GEÇTİĞİMİZ hafta 'Savaş İstemiyoruz! Çocukları Öldürmenizi
İstemiyoruz! Girişimi' tarafından kamuoyuyla paylaşılan rapor
ortaya koydu ki son 4 ayda silahlı çatışmanın sürdüğü illerde en az
44 çocuk hayatını kaybetti.
Bu sayı şu anda 50’yi buldu gibi görünüyor. En son iki gün önce
daha 3 aylık Miray bebek kurşunların hedefi oldu.
Çocuklar mevzubahis olduğunda tek doğru var; silahların
susturulması. Ve bu, üzerine güvenlikle ilgili laf kalabalığı
yapılacak, gerekçeler üretilecek bir konu değil.

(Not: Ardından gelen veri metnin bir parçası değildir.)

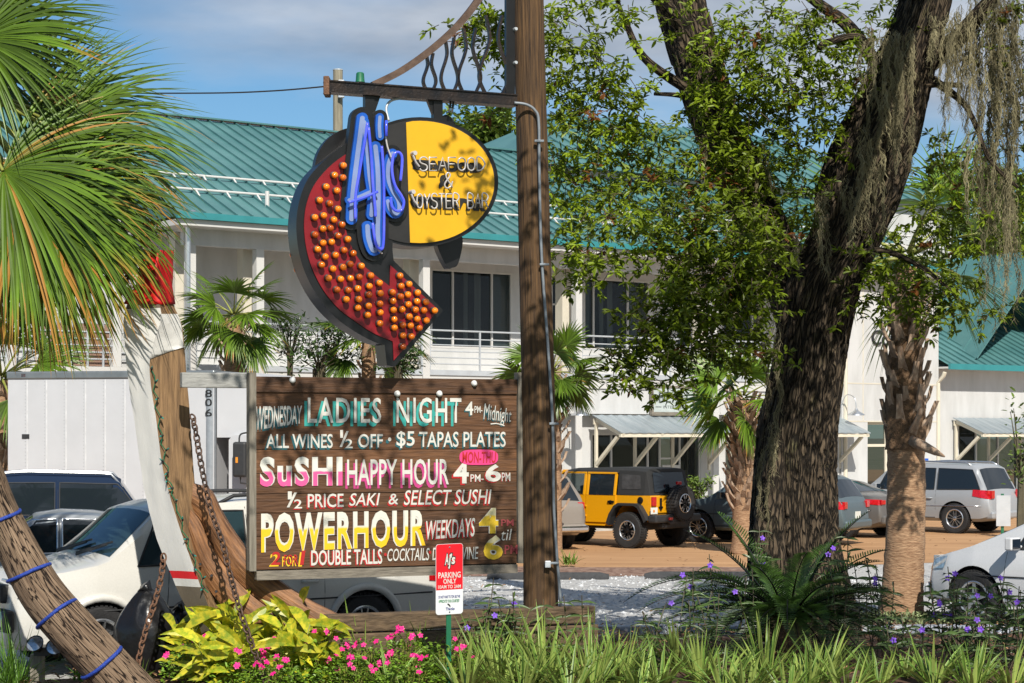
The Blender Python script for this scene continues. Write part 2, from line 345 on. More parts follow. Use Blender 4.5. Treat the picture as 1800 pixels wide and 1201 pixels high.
M['ruellia'] = mat('ruellia_leaf', (.055,.100,.022), .45, vs=5, var=.3, tint=True, trans=.2)
M['stemgreen'] = mat('plant_stem', (.075,.06,.03), .6, vs=6, var=.3)
M['sago'] = mat('sago_leaf', (.050,.105,.018), .34, vs=4, var=.3, tint=True, trans=.1)
M['grass'] = mat('grass_leaf', (.09,.20,.02), .5, vs=5, var=.3, tint=True, trans=.25)
M['tyre'] = mat('tyre', (.018,.018,.019), .8, vs=20, var=.3, bump=.4, bs=40)
M['rim'] = mat('alloy', (.55,.56,.57), .25, metal=.9, vs=6, var=.08)
M['chrome'] = mat('chrome', (.75,.76,.78), .12, metal=1, vs=6, var=.05)
M['redlight'] = mat('tail_light', (.45,.006,.010), .12, vs=20, var=.3, coat=.6)
M['headlight'] = mat('head_light', (.42,.44,.46), .08, metal=.6, vs=20, var=.5, coat=.8)
M['plate'] = mat('plate', (.68,.70,.66), .4, vs=9, var=.05)
M['bag'] = mat('bag_plastic', (.008,.008,.009), .28, vs=5, bump=.5, bs=9, var=.3)
M['rope'] = mat('blue_rope', (.012,.045,.30), .6, vs=60, var=.4, bump=.6, bs=90)
M['yellow'] = mat('sign_yellow', (.66,.36,.004), .45, vs=3, var=.06)
M['signred'] = mat('sign_red', (.20,.004,.010), .35, vs=3, var=.25)
M['neonblue'] = mat('neon_blue', (.03,.06,.60), .2, vs=3, second=(.10,.12,.75), emit=.30, coat=.5)
M['chanblue'] = mat('channel_blue', (.006,.085,.42), .35, vs=4, var=.2)
M['chanwhite'] = mat('channel_white', (.19,.25,.42), .4, vs=4, var=.15)
M['neonwhite'] = mat('neon_white', (.46,.44,.43), .2, vs=4, var=.1, coat=.5)
M['bulb'] = mat('bulb_orange', (.90,.25,.008), .12, vs=14, second=(.66,.13,.004), coat=.8, emit=.04)
_b = M['bulb'].node_tree; _oi = _b.nodes.new('ShaderNodeObjectInfo'); _rm = [n for n in _b.nodes if n.type == 'VALTORGB'][0]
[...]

Raporda da belirtildiği gibi, çocukların çatışma nedeniyle
hastaneye gidemedikleri için öldükleri, eğitim, korunma ve sağlık
haklarından mahrum kaldıkları bu tablo savaşın yan sonucu olarak
kabul edilip görmezden gelinemez!
Elbette, çocukların öldürülmesi bir toplumun vicdanına bıçağı en
derinden saplar. Ama bu yazıda raporun hayatta kalan çocuklarla
ilgili kısımlarına bakmak istiyorum.
Raporda dikkat çekilmek istenen gerçekler şöyle...
Uzuvlarını kaybeden çocuklar var. Sokağa çıkma yasağının olduğu
yerlerde uzun süre temel ihtiyaçlarını karşılayamayan çocuklar var.
Sağlık hizmetlerine ulaşamayan yaralı veya hasta çocuklar var.
Ebeveynlerinin, kardeşlerinin öldürülmesine tanıklık eden, bazen
onların cenazeleri ile aynı ortamda yaşamak zorunda kalan çocuklar
var. Gözaltına alınan, tutuklanan, hapis cezası ile karşı karşıya
kalan çocuklar var.
Çocukların yaşadığı yerler havan topları, füzeler, mermiler ve
bombalar ile hasar görüyor. Çocuklar top, mermi ve bomba gibi
çatışma seslerine maruz kalarak yaşıyor. Sokağa çıkma yasağının
olduğu yerlerde okullar açılmıyor, komşu mahalleler ve ilçelerde
ise çocuklar çatışma seslerinden korktukları için okula gidemiyor.
Mensubu oldukları toplumun tarihi ve kültürel değerlerinin tahrip
edilmesi, yaşadıkları yerleri terk etmek zorunda kalmaları
nedeniyle çocukların kültürel bağları zayıflıyor.